Find every line with the word "part". Copy those lines.
[start]
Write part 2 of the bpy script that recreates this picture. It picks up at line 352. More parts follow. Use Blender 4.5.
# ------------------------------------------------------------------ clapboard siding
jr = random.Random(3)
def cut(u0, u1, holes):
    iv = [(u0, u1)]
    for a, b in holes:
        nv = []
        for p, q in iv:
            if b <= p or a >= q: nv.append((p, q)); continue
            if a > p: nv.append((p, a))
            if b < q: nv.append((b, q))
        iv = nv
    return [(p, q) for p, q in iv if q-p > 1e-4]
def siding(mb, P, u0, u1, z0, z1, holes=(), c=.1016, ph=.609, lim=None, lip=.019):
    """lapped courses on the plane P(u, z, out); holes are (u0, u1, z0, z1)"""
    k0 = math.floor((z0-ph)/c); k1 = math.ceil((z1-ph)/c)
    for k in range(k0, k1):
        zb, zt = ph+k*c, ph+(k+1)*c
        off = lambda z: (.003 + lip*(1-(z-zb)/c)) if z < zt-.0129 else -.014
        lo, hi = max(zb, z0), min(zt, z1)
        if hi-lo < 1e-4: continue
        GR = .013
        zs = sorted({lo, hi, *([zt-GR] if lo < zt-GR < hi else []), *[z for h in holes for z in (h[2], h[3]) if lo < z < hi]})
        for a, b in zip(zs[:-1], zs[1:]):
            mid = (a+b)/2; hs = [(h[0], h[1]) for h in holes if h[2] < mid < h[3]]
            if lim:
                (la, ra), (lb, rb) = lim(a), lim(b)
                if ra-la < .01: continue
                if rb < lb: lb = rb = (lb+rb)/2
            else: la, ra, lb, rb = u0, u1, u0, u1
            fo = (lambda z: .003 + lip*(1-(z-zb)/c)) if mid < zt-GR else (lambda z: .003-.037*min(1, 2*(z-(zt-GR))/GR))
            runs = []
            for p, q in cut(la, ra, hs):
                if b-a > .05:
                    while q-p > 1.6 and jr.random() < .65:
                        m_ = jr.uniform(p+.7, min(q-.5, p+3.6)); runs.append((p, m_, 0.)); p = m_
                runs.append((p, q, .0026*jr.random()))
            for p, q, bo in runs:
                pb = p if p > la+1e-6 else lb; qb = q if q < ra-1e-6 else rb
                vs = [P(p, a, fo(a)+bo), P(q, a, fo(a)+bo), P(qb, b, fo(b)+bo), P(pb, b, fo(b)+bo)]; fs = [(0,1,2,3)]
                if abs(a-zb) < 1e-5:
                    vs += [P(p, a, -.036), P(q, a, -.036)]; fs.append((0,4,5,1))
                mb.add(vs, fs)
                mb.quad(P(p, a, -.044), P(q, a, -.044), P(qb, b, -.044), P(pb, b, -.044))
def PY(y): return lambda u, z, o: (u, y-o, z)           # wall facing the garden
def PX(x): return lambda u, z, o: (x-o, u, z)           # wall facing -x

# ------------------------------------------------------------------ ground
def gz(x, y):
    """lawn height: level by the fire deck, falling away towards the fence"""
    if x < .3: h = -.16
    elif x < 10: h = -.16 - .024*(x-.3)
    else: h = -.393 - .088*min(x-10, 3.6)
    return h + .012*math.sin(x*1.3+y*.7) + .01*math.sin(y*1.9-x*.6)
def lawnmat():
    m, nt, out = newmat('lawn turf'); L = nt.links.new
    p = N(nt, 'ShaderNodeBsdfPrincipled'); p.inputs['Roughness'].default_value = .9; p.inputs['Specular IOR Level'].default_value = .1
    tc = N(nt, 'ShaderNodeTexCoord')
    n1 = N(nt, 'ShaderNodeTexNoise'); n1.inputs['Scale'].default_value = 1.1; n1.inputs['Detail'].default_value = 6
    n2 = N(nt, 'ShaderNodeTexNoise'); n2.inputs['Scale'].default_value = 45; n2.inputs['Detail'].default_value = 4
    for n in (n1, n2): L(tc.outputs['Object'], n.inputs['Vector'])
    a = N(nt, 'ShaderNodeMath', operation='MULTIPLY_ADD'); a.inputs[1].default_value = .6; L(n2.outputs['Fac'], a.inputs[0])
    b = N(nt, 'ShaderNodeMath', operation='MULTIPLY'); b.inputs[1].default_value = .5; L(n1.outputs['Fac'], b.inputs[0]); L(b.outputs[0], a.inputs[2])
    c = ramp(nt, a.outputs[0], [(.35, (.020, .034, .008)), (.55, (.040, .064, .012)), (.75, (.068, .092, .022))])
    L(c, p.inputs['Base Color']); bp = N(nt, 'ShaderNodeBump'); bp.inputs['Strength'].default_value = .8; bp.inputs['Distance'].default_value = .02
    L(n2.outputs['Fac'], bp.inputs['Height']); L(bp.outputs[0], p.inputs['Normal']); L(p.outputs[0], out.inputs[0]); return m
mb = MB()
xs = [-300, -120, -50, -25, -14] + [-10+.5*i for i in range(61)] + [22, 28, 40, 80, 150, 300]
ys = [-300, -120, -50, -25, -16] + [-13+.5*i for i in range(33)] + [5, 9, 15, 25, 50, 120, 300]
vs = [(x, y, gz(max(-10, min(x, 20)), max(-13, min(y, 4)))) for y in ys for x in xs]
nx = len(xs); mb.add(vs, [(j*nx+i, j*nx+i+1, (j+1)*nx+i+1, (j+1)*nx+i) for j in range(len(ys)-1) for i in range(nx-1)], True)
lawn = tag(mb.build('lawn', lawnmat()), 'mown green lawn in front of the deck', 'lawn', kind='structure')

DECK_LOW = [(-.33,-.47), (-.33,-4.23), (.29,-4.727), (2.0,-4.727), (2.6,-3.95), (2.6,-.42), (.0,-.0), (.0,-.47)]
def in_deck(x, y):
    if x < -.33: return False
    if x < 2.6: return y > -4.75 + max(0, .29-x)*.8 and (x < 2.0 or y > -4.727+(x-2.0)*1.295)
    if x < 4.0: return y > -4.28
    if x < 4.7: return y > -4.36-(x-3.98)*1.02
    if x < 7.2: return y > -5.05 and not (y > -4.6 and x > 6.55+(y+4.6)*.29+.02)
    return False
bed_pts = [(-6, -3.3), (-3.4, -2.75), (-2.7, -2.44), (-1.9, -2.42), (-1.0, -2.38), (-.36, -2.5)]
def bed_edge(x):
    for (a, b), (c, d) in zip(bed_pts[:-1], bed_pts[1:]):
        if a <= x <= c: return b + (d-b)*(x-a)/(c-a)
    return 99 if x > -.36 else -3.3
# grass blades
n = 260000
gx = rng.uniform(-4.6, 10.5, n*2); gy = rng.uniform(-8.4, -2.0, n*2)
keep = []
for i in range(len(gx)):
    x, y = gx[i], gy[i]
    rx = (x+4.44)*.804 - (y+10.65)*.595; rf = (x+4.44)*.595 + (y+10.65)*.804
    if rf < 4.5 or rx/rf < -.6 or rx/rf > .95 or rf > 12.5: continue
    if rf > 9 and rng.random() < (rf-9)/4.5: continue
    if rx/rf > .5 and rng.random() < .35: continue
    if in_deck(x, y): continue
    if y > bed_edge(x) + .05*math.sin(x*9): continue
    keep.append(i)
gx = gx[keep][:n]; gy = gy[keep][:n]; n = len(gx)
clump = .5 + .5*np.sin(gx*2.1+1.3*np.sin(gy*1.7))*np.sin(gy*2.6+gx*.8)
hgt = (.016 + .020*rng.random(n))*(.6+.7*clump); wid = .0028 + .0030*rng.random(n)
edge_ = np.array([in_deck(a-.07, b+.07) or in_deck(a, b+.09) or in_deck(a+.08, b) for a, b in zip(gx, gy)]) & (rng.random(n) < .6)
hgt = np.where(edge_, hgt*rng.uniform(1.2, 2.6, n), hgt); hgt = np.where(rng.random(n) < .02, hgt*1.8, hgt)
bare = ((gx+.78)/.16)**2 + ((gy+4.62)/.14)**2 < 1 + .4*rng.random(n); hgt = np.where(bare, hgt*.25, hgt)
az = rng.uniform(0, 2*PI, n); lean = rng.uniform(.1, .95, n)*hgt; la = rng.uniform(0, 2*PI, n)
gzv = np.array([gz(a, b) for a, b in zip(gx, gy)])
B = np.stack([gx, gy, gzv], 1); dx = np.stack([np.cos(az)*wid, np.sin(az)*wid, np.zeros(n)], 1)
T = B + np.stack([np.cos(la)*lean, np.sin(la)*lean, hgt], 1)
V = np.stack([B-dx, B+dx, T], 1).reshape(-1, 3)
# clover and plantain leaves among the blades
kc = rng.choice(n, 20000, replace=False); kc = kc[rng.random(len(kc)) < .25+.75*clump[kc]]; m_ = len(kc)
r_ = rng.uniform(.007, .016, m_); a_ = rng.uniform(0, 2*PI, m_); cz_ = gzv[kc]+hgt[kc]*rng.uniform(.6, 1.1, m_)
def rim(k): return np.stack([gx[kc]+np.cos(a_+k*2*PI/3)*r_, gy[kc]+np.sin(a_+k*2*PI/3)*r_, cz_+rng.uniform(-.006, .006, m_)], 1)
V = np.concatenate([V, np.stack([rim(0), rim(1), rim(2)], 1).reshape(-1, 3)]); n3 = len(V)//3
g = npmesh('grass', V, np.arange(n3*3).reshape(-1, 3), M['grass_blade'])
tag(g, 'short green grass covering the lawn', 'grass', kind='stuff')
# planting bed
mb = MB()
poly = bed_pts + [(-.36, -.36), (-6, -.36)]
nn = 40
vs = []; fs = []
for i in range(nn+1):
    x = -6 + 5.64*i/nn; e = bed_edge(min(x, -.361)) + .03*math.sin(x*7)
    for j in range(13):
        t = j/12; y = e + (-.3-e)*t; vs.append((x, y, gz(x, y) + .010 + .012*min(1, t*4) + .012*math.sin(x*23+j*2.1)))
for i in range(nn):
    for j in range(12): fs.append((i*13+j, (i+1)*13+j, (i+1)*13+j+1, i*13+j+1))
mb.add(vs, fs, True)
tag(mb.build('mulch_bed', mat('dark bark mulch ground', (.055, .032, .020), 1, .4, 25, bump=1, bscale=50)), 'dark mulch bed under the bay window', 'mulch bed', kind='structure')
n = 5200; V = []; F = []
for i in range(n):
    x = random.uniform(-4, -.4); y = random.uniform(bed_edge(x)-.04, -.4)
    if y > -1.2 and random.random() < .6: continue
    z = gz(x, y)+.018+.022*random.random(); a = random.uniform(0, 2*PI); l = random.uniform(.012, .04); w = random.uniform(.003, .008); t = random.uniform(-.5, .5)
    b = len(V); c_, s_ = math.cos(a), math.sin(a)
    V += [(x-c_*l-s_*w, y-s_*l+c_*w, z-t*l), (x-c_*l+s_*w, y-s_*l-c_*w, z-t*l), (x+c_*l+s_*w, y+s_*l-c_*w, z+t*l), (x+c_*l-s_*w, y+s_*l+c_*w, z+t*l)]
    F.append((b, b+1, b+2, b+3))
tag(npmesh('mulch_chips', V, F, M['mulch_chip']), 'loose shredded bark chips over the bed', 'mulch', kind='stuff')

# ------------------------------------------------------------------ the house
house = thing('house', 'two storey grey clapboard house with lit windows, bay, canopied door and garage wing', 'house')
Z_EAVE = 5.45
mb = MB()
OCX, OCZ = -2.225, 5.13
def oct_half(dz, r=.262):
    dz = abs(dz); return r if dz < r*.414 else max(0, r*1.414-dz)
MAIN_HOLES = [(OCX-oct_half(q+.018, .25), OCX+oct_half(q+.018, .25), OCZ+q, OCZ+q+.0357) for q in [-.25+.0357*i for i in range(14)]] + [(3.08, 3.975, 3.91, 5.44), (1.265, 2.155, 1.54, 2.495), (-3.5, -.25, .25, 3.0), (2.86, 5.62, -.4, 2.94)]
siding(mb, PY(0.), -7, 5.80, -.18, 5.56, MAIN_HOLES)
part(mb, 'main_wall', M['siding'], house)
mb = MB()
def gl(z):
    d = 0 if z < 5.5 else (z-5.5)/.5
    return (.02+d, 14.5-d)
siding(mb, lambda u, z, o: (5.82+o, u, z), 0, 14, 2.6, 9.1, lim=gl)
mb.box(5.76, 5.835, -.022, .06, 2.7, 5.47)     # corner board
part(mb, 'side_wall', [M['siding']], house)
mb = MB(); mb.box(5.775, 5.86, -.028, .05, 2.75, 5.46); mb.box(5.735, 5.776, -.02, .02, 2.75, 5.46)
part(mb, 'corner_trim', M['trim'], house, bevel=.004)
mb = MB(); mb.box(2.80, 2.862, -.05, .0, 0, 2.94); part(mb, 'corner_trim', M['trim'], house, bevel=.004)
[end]
§ **Written response**:
Write part 2 of the bpy script that recreates this picture. It picks up at line 352. More parts follow. Use Blender 4.5.
part(mb, 'main_wall', M['siding'], house)
part(mb, 'side_wall', [M['siding']], house)
part(mb, 'corner_trim', M['trim'], house, bevel=.004)
mb = MB(); mb.box(2.80, 2.862, -.05, .0, 0, 2.94); part(mb, 'corner_trim', M['trim'], house, bevel=.004)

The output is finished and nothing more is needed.